WHAT THIS TASK INVOLVES
Copy each line below that includes "scene".
____
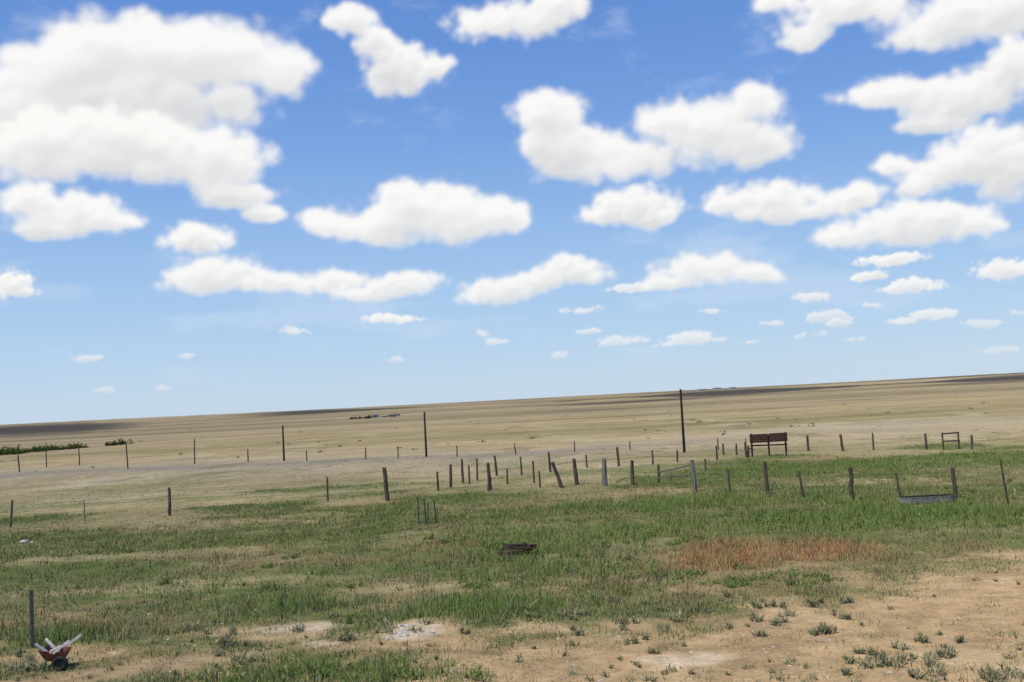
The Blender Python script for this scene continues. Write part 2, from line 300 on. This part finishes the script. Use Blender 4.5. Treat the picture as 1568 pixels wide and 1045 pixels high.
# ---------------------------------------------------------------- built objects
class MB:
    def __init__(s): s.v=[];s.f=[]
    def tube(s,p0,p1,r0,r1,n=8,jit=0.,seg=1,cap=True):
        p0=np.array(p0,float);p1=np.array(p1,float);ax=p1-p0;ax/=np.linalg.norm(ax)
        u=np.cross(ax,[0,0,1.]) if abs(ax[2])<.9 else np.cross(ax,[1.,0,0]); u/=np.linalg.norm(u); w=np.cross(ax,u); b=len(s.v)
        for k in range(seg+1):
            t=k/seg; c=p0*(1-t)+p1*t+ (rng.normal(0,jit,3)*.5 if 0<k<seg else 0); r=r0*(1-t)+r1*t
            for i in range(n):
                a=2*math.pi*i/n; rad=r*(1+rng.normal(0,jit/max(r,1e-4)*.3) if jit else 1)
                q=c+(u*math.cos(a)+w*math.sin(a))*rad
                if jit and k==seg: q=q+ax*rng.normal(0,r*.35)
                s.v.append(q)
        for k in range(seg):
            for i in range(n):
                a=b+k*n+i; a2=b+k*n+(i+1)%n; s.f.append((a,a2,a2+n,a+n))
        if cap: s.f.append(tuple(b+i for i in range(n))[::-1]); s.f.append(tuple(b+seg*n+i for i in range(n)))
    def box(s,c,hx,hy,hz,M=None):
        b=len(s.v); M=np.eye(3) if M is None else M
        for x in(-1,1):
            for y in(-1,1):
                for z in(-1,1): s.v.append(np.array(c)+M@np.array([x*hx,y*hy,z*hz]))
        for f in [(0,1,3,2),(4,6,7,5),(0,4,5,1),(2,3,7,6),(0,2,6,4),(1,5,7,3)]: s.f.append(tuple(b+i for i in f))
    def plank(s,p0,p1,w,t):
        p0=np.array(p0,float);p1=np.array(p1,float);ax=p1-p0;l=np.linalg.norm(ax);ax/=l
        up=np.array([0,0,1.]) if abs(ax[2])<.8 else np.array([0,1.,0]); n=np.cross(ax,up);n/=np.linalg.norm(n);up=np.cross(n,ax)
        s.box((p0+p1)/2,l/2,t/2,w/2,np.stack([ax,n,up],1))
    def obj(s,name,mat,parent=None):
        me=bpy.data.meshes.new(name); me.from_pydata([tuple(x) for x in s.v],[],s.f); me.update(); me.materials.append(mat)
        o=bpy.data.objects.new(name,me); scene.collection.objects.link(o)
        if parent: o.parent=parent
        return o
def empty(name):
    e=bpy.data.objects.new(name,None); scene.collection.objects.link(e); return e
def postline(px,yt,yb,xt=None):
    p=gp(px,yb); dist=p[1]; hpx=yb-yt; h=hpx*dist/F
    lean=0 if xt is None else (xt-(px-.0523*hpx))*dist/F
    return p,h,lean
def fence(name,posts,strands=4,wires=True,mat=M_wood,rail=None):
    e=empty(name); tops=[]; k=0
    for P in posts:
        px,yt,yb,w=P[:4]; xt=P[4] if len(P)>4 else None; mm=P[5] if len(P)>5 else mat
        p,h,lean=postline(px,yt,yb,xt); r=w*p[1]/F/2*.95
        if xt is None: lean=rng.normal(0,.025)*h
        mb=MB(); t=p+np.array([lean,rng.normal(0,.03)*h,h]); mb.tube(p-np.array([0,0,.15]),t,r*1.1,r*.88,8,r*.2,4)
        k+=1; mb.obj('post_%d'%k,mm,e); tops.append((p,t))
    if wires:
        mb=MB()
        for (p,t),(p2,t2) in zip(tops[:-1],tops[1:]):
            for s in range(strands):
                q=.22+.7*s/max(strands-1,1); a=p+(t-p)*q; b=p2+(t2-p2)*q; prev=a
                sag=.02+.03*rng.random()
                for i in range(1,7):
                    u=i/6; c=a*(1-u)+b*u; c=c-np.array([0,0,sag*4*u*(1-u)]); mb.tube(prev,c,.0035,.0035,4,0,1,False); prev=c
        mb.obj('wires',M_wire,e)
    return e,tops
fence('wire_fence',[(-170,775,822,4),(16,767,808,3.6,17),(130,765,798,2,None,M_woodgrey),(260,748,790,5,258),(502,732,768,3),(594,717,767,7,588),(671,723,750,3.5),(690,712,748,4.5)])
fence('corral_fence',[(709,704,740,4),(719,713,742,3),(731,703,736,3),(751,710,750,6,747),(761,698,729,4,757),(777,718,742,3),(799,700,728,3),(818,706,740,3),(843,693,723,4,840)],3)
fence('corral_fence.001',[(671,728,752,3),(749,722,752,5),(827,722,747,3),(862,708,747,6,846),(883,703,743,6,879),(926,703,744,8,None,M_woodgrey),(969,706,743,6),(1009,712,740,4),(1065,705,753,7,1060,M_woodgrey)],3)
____
RESULT FOR THIS EXERCISE
The Blender Python script for this scene continues. Write part 2, from line 300 on. This part finishes the script. Use Blender 4.5. Treat the picture as 1568 pixels wide and 1045 pixels high.
        o=bpy.data.objects.new(name,me); scene.collection.objects.link(o)
    e=bpy.data.objects.new(name,None); scene.collection.objects.link(e); return e